A reminder of Harris’ life can be found at the end Lewis Drive in Brookhaven, where at the end of a row of brick homes and manicured lawns, a once-busy school campus sits abandoned. A gymnasium, classrooms and a cafeteria are filled with weeds and the shadows of a school was only open nine years when it was left empty after desegregation started in 1970.
During the 1960-61 school years, the Lincoln County Board of Education named a newly constructed high school the Eva Hall Harris School. On March 12, 1961, the school was dedicated and she was named the school’s first principal where she served for four years.
Several of the callers remembered Harris as their teacher or principal. Annie Tillman of Brookhaven recalled the time that Harris served as the Lincoln County Jeanes agent.
The term, Jeannes agent, traces back to an endowment created in 1907 by philanthropist Anna T. Jeanes, according to The Encyclopedia of Alabama’s website. The $1 million fund “was intended to assist community, county, and rural schools for African Americans in the southern United States,” the website stated.
Tillman is a retired English teacher and librarian. She has a long history in education, first in the all-black schools of Lincoln County before desegregation, including four years at Eva Harris School – “though I arrived there the year after she retired.”
Tillman was the high school’s English teacher, and then afterwards she worked for Brookhaven Public Schools. She retired as an English teacher at the Alternative School. All together, Tillman taught in Brookhaven for 32 years.

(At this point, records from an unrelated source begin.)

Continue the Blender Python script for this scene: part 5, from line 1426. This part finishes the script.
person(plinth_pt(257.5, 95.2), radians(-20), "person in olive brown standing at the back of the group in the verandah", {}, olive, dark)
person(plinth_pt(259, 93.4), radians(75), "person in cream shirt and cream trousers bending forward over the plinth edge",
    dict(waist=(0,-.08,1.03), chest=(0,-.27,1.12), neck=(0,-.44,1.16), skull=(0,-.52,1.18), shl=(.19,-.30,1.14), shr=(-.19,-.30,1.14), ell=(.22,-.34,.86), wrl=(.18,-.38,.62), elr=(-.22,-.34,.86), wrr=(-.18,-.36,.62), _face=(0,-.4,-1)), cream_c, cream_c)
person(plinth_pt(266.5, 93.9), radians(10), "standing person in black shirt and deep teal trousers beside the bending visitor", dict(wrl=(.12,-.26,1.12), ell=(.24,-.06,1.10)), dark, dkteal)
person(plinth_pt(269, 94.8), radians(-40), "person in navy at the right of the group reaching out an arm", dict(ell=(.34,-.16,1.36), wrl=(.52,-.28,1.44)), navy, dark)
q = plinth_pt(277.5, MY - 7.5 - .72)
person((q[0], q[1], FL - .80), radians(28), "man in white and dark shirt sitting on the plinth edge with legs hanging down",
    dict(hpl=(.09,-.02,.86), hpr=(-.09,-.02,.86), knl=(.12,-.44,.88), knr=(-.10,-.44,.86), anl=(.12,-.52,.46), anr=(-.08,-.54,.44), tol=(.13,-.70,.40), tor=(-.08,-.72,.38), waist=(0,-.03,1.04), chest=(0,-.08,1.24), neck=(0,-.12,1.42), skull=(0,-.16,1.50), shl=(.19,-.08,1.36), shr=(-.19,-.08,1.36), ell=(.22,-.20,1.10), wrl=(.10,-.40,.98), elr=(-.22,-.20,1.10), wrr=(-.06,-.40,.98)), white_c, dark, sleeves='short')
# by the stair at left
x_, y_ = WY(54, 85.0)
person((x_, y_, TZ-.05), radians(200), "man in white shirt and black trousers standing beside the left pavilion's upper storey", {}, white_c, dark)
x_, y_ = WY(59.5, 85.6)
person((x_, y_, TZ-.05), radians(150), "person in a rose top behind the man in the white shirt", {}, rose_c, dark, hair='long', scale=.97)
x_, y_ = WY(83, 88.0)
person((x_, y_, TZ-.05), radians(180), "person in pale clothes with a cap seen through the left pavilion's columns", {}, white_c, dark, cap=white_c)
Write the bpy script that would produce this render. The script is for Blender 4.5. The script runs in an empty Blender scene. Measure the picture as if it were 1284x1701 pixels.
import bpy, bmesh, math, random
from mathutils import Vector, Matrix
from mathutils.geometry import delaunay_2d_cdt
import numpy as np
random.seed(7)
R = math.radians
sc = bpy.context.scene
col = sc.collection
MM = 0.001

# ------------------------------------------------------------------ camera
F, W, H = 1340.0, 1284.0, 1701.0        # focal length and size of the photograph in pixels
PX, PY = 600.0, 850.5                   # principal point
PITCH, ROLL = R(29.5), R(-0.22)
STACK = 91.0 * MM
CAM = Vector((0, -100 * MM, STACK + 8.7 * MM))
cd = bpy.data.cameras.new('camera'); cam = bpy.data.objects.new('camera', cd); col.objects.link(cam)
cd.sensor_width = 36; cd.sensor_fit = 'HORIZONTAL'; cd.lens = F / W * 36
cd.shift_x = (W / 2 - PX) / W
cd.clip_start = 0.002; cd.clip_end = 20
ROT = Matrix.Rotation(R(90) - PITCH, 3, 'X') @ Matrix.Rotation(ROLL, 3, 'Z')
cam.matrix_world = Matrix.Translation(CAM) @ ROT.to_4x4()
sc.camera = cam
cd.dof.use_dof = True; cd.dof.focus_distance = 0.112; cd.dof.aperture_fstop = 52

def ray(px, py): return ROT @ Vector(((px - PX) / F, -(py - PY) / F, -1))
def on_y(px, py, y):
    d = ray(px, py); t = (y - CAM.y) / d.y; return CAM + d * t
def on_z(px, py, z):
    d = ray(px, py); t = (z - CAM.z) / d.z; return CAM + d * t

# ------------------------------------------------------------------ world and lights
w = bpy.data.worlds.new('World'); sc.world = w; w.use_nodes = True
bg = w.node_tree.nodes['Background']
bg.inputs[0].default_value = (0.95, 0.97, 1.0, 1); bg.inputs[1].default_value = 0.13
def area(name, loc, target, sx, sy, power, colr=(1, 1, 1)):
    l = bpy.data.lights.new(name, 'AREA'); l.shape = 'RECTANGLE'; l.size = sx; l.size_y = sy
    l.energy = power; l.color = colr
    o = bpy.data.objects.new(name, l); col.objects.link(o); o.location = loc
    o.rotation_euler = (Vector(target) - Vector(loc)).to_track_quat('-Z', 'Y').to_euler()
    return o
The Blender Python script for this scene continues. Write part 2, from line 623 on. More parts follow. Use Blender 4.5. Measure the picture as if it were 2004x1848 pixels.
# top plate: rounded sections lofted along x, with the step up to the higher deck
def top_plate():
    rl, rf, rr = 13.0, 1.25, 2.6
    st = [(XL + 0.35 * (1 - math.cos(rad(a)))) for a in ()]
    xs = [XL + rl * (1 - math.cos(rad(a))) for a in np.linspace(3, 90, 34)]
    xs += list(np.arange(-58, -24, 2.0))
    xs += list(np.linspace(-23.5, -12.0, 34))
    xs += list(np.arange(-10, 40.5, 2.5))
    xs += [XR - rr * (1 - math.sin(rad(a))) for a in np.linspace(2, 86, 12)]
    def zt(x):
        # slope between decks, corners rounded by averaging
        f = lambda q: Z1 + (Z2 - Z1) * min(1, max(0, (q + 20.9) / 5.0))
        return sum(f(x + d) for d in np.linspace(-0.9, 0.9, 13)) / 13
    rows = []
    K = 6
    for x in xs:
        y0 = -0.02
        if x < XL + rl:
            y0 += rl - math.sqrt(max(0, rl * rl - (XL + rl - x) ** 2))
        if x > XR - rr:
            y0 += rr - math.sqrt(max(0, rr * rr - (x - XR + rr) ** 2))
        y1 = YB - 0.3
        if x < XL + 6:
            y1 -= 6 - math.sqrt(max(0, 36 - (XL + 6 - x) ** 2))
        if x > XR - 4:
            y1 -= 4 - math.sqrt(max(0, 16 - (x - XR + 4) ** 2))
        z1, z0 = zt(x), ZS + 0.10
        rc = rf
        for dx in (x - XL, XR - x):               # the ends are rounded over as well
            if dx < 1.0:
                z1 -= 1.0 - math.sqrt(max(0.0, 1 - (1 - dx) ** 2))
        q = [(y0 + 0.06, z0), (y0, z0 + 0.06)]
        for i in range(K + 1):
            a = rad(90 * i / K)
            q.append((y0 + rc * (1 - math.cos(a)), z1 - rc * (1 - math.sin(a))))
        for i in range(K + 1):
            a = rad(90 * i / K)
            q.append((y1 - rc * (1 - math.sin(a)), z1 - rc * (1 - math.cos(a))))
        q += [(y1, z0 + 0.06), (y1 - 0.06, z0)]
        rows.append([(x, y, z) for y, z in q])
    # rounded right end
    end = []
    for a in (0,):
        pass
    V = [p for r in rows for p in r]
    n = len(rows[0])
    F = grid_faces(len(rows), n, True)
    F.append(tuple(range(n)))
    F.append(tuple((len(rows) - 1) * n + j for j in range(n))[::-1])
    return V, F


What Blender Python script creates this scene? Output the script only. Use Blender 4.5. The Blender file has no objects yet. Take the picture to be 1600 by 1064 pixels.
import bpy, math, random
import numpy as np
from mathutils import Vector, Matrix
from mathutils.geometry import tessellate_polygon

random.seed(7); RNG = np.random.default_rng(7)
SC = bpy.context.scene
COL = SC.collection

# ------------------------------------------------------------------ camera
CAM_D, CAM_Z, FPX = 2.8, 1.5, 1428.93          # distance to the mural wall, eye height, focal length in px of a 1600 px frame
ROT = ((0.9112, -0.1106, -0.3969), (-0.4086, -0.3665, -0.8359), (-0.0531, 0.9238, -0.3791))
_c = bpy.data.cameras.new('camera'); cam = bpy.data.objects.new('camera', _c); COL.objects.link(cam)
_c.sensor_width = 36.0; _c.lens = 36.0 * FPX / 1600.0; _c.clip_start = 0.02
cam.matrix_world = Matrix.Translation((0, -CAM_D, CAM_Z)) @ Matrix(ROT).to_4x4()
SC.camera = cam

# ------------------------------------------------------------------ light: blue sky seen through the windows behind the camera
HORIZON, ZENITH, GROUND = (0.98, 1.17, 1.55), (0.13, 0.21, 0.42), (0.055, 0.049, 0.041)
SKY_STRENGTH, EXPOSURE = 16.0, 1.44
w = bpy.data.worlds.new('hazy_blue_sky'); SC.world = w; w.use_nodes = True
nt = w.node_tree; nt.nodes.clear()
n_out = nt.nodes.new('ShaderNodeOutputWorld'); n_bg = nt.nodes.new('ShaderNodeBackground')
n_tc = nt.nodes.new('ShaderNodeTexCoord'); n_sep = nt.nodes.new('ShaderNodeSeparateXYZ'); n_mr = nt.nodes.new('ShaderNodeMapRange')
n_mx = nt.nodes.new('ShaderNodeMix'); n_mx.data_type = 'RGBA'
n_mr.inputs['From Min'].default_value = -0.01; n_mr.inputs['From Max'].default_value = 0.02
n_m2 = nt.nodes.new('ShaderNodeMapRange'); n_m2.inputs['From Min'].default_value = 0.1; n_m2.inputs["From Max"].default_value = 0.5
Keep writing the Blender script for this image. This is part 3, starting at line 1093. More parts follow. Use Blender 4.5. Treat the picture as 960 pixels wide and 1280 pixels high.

Tillman explained that Harris was the Jeanes supervisor in the 1950s. She remembers that Harris was highly respected in the black and white communities. The Jeanes supervisor or agent was the person who communicated between the black school teachers and the district’s white superintendent.
“She was the liaison between the black schools and the white superintendent,” Tillman said. “The black schools did not have a superintendent back then,” she explained. She said that the black schools did not have their own superintendent or school board; they were administered through the Jeanes Agent and the white superintendent for their school district.
Harris was the Jeanes agent in Jefferson and Lincoln counties for 16 years. She retired from the high school in 1965 and became active in the black community and taught summer school classes at Piney Woods Country Life School, Rankin County and at Alcorn.
In 1967, she was recognized for excellence in human relationships at the annual convention of the Federated Women at Piney Woods Country Life School.
Tillman remembers her coming through her school to counsel with teachers as the Jeanes agent when she was a student in the all-black schools.
“We went to a school where it was one teacher for kindergarten through eighth grade – there were only about two of us in each grade at that time,” Tillman said. “Her job was to help teachers do a better a job at keeping up with requirements,” she said, “and she was very helpful.”